Mary Munn was born on March 3, 1915, in Radnor. She was the daughter of Charles Alexander Munn of Chicago, a businessman, and Mary Astor Paul of Radnor. She was related to Philadelphia's Drexel and Biddle families.

She was raised in Paris and Palm Beach, Fla. In her teens and 20s, she lived in New York with a sister and worked as a decorator until World War II. She then joined the Red Cross as a nurse's aide.

In 1948 she married Frederick Edward Ponsonby, Viscount Duncannon, a diplomat at the British Embassy in Paris. They had one daughter. Her husband died in 1993.

When his father died in 1956, Ponsonby succeeded him as the 10th Earl of Bessborough and his wife became the Countess of Bessborough. She lived at Stansted Park, an estate in West Sussex, where she oversaw the operation of the house.

Lady Bessborough maintained an interest in politics, world affairs, French culture, and Anglo-American history, said her daughter, Charlotte Petsopoulos.

She was involved in many charitable activities, her daughter said.
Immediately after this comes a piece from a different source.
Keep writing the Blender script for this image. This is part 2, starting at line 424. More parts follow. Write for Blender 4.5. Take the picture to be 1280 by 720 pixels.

She was a supporter of Drexel University and the American Philosophical Society.

In the 1990s she helped launch a charity, Friends of Benjamin Franklin House, U.S., based near Independence Hall.

She took on the project because of her love of Anglo-American history and the connection to Philadelphia, her daughter said.

The Franklin House was twice damaged by German bombs in World War II, and it survived an arson in 1983 and flooding in 1987.

The Friends group obtained the title to the property and sought funds from key donors, but big donors did not step forward.

In the mid-1990s, a British banker took over the charity. The group then received a $1.4 million grant. The repairs were completed in 1998, and the house opened to the public in 2006.

"Lady Mary was very concerned that there was only one residence left of Benjamin Franklin's in the whole world," her daughter said. "She said, 'I must do something about this.' "

She moved back to Philadelphia in 2002, living in Rittenhouse Square. Lady Bessborough continued to follow politics and world affairs and indulged her hobby of painting, creating works in oil and watercolors.

Lady Bessborough was a member of the Church of the Holy Trinity at Rittenhouse Square.

In addition to her daughter, she is survived by two grandsons and two great-granddaughters.

A funeral is scheduled for Friday, April 26, at Stansted Park Chapel, West Sussex. A memorial service in Philadelphia is being planned for later this year.

The family requests donations to Drexel University.